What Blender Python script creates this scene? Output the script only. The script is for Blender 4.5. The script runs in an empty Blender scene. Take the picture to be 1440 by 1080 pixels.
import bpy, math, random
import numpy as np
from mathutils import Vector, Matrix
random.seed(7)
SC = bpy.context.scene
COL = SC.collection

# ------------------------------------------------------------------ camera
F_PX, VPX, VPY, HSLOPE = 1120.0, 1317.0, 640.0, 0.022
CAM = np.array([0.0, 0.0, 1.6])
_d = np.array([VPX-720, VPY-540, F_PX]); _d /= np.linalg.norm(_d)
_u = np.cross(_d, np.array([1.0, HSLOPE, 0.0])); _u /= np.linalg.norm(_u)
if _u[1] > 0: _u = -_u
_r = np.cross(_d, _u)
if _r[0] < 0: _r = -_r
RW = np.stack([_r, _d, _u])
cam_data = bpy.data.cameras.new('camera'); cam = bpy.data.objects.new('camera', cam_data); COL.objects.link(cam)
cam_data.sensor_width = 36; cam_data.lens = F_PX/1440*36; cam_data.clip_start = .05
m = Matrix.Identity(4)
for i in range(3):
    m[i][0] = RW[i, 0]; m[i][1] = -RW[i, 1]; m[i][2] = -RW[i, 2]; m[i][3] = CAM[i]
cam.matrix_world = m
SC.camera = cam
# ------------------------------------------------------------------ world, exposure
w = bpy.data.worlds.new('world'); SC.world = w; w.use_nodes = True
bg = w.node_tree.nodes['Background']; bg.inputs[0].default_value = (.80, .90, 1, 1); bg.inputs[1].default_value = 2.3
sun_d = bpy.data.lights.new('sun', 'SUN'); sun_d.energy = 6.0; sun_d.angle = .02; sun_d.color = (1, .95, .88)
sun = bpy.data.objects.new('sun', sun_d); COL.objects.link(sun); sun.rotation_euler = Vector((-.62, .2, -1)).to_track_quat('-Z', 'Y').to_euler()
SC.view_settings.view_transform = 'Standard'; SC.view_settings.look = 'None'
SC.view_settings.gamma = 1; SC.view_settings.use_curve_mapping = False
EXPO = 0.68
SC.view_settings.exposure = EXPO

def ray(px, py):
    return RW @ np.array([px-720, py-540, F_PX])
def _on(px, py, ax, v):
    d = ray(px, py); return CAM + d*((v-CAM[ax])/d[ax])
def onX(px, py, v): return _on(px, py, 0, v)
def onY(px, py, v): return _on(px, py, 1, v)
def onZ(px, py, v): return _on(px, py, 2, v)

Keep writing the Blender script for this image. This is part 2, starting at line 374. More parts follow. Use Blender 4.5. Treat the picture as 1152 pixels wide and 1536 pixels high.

──────────────────────────────

Quote exactly the first line of the data and every line after it through the one holding "COL = SC.collection".

Solution to this exercise:
What Blender Python script creates this scene? Output the script only. The script is for Blender 4.5. The script runs in an empty Blender scene. Take the picture to be 1440 by 1080 pixels.
import bpy, math, random
import numpy as np
from mathutils import Vector, Matrix
random.seed(7)
SC = bpy.context.scene
COL = SC.collection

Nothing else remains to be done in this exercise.